What this means is the rise in property values even exceeded what the Wall street experts had predicted, and when the market out-performs analysts and experts, it might be time to approach the matter of selling in a more serious way.

However, this is not to suggest that you rely solely on what is being said here, as it is always important to do your own research and market watch in a more consistent and diligent manner using the above data as more of a starting point than a marketing plan. Another factor which must be taken into consideration is what can only be thought of as “pent-up” demand of your buying market after such a long cold winter.

Pent-up demand is a term often used by real estate professionals to describe a condition that exists in the marketplace.

It is a condition which can be described as previously restrained home buyers now eager, and maybe overly anxious, to buy a home thereby satisfying a previously overwhelming desire to acquire the home they have long coveted but were unable to, because of an existing condition that prevented them; albeit a condition they had no control to stop or to change, such a phenomenon which in this case was the weather.

The long, cold winter to which I refer is known as the polar vortex which crippled a large swath of the country, with the northeast having been hit hardest, thereby rendering any home buying activity almost non-existent.

Other factors that strengthen this current demand is the consistently low interest rates already mentioned, the sustained appreciation in property values evidenced by market data and analysis and “double-digit price increases” seen in many of the country’s metro areas over the past year supported by “home price index reports” mentioned above, as well as the ever decreasing supply of available homes for sale.

This decreasing supply of homes can be attributed to a phenomenon that has its origins in a statement made by the highly regarded and respected investor, Warren Buffett, who holds the multiple positions of chairman, president, and CEO of Berkshire Hathaway, a company he started some fifty years ago.

Candace Taylor, in her article ‘Hedge funds try to turn a profit, one home at a time’ quoted Mr. Buffett as saying that he would ‘buy up “a couple hundred thousand” single family homes if it were practical.’

Based on Mr. Buffett’s immense influence in the investment community, this statement – as with most other statements he makes – has had a tremendous influence on other investors, and was enough to create a single family home buying frenzy “so intense that distressed homes in [a number of] areas have grown scarce, driving up prices and forcing investors to expand into other markets.” Types of investors participating, and the markets in which they were first active as described by Ms. Taylor are captured in the following passage from that article:

REITs, hedge funds and private equity players have competed to buy thousands of foreclosed houses in states like California, Nevada and Arizona — where the downturn left thousands of homes available for pennies on the dollar — renting them out to yield handsome returns.

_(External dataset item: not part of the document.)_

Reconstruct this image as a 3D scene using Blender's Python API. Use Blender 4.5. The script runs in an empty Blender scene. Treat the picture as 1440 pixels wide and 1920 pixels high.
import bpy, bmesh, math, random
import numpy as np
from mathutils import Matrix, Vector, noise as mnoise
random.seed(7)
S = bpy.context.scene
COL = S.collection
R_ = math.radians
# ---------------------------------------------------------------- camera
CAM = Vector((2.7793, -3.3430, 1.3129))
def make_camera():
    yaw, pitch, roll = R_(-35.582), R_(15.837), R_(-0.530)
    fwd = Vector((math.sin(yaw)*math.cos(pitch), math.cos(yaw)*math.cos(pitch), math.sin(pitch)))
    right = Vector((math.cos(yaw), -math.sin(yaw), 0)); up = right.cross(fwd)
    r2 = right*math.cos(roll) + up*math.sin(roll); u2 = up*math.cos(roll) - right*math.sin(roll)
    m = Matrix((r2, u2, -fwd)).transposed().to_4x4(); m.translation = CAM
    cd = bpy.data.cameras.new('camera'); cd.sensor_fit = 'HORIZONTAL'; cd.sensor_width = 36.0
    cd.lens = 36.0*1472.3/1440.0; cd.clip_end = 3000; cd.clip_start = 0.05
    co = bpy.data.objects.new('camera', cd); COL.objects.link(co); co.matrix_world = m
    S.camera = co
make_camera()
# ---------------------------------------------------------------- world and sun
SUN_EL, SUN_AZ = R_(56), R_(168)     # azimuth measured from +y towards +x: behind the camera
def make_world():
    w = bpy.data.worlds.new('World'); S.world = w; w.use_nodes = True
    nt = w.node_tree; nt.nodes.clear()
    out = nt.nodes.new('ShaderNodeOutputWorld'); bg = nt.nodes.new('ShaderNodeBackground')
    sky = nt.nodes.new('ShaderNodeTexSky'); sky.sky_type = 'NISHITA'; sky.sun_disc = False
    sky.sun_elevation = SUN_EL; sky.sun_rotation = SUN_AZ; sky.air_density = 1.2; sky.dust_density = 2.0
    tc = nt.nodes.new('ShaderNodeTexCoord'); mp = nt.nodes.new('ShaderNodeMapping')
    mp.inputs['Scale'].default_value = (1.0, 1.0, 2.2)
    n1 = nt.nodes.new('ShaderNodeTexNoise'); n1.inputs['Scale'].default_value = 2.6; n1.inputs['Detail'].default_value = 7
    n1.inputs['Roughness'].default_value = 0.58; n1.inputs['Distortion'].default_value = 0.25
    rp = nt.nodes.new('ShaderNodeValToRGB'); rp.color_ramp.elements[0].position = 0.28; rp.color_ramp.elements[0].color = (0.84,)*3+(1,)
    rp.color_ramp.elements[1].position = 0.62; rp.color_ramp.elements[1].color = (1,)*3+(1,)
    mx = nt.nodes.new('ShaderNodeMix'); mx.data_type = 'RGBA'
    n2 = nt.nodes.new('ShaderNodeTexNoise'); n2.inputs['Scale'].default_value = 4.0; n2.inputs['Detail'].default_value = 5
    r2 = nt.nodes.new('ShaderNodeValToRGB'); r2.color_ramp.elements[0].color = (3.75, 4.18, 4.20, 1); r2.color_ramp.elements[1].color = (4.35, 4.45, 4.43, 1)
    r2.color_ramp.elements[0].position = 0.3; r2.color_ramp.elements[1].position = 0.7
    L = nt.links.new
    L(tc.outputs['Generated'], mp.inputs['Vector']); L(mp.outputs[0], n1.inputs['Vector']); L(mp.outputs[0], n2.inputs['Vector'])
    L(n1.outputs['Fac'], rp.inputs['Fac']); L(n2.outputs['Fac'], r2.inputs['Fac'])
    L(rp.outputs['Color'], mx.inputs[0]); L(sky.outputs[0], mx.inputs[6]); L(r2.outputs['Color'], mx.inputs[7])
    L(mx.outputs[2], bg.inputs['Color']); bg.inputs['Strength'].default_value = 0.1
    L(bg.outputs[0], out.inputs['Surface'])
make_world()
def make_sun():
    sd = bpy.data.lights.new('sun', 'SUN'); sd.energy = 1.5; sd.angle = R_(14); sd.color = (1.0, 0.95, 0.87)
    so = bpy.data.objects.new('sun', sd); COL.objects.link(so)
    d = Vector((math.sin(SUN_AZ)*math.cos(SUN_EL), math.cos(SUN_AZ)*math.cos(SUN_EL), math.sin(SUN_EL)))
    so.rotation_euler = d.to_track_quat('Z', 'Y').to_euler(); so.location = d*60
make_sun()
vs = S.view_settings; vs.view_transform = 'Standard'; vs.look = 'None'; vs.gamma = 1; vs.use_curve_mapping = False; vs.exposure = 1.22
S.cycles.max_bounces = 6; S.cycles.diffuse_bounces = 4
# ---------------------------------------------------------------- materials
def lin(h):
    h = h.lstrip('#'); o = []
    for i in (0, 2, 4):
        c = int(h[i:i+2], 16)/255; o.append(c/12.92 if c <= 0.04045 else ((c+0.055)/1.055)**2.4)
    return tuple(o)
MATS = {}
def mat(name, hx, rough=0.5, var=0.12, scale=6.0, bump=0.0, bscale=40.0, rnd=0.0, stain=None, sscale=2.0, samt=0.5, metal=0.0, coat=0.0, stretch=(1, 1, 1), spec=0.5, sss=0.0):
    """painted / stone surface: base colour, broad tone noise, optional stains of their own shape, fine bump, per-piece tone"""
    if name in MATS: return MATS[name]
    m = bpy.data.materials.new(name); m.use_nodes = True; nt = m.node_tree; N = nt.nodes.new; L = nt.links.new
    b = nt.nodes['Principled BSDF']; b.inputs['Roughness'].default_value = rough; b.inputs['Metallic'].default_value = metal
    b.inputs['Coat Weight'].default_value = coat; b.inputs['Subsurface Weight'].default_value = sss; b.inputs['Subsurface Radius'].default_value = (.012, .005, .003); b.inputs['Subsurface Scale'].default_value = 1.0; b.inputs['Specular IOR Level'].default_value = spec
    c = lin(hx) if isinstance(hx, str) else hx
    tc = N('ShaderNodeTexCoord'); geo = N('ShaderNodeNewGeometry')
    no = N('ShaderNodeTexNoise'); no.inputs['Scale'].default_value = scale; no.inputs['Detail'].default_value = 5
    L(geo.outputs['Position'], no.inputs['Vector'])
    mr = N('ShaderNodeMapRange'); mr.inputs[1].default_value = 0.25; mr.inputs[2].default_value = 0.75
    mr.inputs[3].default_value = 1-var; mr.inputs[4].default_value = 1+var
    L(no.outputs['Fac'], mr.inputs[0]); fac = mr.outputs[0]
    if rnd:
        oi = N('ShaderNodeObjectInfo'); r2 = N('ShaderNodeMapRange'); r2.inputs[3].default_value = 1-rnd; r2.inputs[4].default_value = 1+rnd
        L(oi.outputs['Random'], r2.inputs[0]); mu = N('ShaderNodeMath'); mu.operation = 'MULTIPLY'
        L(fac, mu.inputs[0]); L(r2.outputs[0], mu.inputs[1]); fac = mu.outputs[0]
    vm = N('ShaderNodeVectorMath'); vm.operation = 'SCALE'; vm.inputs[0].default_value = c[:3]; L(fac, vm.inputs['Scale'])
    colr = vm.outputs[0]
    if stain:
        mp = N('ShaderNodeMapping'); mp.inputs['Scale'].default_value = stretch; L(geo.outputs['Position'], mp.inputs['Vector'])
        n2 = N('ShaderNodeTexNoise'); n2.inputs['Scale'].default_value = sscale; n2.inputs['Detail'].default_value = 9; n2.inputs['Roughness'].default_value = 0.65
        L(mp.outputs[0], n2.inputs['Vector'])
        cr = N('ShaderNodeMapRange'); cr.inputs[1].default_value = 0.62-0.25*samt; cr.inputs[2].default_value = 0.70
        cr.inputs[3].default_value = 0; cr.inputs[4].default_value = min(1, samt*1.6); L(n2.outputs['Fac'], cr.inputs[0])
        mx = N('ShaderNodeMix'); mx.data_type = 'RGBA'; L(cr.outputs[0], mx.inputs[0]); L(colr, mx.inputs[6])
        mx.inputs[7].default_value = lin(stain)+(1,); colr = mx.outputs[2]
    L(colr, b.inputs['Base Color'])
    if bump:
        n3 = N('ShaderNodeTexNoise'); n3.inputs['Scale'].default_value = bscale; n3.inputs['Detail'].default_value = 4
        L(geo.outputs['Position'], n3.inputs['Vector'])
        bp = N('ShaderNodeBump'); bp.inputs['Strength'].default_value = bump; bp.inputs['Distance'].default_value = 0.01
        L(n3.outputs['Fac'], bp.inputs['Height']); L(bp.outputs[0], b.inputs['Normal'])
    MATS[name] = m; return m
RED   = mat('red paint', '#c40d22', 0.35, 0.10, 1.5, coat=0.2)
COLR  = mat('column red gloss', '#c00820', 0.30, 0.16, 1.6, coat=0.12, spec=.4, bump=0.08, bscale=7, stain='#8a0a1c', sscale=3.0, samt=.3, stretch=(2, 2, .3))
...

So yes, now might be as good a time as any – since the pre-recession days of last decade – to sell your home; and this time of the year when the weather is increasingly more pleasant, and potential home buyers who were almost to the point of hibernation in their places of residence due to the harsh winter weather, are more actively looking to buy that home they have wanted for such a long time, is ideal for putting your house on the market.